◆ **Requirements**: Stop after the line containing "COL = scene.collection": print each line exactly from the first line of the listing up to that point.
- - - - -
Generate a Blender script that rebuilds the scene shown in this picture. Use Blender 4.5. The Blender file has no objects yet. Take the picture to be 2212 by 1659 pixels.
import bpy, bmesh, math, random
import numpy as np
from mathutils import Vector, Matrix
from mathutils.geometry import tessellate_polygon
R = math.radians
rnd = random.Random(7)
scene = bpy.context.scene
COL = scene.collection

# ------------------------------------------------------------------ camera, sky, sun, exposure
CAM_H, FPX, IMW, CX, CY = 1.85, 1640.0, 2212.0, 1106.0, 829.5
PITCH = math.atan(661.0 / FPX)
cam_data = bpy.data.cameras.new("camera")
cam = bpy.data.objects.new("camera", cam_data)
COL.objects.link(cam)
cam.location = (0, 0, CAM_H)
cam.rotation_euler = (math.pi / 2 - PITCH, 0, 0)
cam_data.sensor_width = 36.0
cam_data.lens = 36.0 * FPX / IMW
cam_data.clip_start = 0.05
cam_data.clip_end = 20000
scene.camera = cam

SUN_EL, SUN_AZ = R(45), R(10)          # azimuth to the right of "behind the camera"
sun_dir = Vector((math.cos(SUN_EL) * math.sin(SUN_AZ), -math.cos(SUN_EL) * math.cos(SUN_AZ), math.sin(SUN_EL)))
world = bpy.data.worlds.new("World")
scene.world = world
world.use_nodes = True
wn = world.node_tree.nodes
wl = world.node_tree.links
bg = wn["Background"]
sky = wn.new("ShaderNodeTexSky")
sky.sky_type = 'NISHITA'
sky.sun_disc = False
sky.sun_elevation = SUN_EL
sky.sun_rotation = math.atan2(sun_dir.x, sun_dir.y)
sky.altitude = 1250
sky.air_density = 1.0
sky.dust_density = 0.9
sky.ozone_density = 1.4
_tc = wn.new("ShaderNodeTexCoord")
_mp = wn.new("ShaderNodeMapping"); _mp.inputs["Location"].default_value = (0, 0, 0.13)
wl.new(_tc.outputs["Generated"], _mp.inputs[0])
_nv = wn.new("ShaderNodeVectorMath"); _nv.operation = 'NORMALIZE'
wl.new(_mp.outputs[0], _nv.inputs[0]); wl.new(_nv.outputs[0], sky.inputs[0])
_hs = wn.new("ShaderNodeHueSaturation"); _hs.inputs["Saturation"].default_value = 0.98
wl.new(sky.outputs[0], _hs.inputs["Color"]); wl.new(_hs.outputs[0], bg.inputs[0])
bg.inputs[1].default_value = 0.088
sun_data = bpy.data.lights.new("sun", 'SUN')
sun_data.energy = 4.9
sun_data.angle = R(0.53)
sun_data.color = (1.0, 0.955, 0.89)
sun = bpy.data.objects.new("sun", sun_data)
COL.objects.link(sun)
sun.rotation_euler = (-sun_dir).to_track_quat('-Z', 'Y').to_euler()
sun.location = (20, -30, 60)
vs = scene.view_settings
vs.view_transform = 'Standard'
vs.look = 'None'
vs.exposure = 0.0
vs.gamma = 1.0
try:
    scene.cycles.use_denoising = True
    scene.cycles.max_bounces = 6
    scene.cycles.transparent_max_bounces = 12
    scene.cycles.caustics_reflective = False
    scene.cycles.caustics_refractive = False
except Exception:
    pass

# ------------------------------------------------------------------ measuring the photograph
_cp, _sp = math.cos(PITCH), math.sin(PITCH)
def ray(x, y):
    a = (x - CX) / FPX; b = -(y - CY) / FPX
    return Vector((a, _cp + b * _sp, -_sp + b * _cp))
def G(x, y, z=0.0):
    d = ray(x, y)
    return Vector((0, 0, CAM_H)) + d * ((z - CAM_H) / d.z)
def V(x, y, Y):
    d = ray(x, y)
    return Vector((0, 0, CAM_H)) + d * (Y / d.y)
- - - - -
◆ **Response to the task**:
Generate a Blender script that rebuilds the scene shown in this picture. Use Blender 4.5. The Blender file has no objects yet. Take the picture to be 2212 by 1659 pixels.
import bpy, bmesh, math, random
import numpy as np
from mathutils import Vector, Matrix
from mathutils.geometry import tessellate_polygon
R = math.radians
rnd = random.Random(7)
scene = bpy.context.scene
COL = scene.collection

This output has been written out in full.